I've only run into the google WIFI system at a customer once. Luckily it
wasn't interfering with the feed. Whenever a customer asks, I tell them
to get any system except for the google one.
But the guy at the store told them that they just needed to put a puck
in their steel outbuilding 1000' away from the house, and the WIFI would
work just fine out there.
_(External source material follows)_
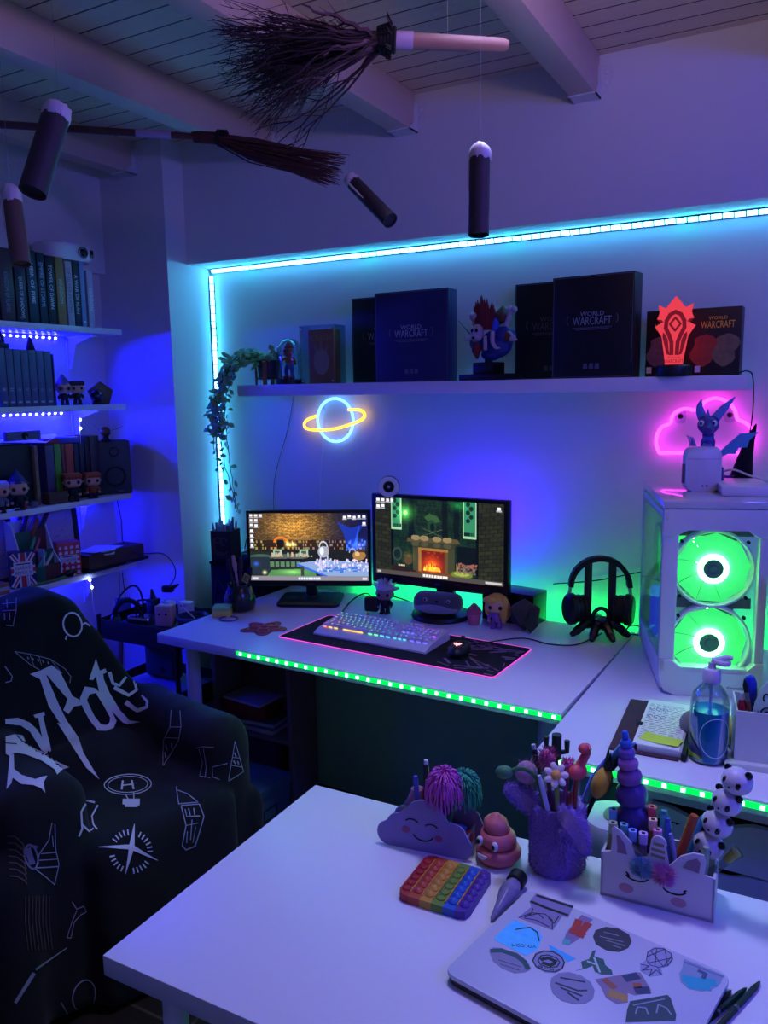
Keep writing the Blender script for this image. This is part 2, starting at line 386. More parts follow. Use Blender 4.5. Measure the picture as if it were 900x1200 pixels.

When the telephone was first invented, were
there these same problems? 'I nailed the crank phone on the wall of the
outhouse out back, but Martha can only hear me in the kitchen when I
yell into it, and then only when the kitchen window is open.'
On 12/13/2019 2:32 PM, Ken Hohhof wrote:
Has anyone figured out a solution to interference with Google WiFi at
customers fed via 5 GHz?
We have found it to be an unsolvable problem due to:
1) Google does not let you set the frequencies
2) Google does not let you set the channel width (and therefore
presumably uses 80 MHz channels)
3) The mesh system presumably uses additional spectrum for the
backhaul between pucks
4) Most customers put in 3 of them, virtually guaranteeing at least 1
of them will be right near the dish to the tower
5) Many customers also figure they can put them in outbuildings to
get service to their shop, barn, etc. (one customer today intended to
put one in his wife’s “she-shed”)
With any other router we just set the channel to a U-NII-1 or DFS
channel. We have a fair amount of 3.65 GHz in our network and then it
isn’t a problem, but the majority is still 5 GHz.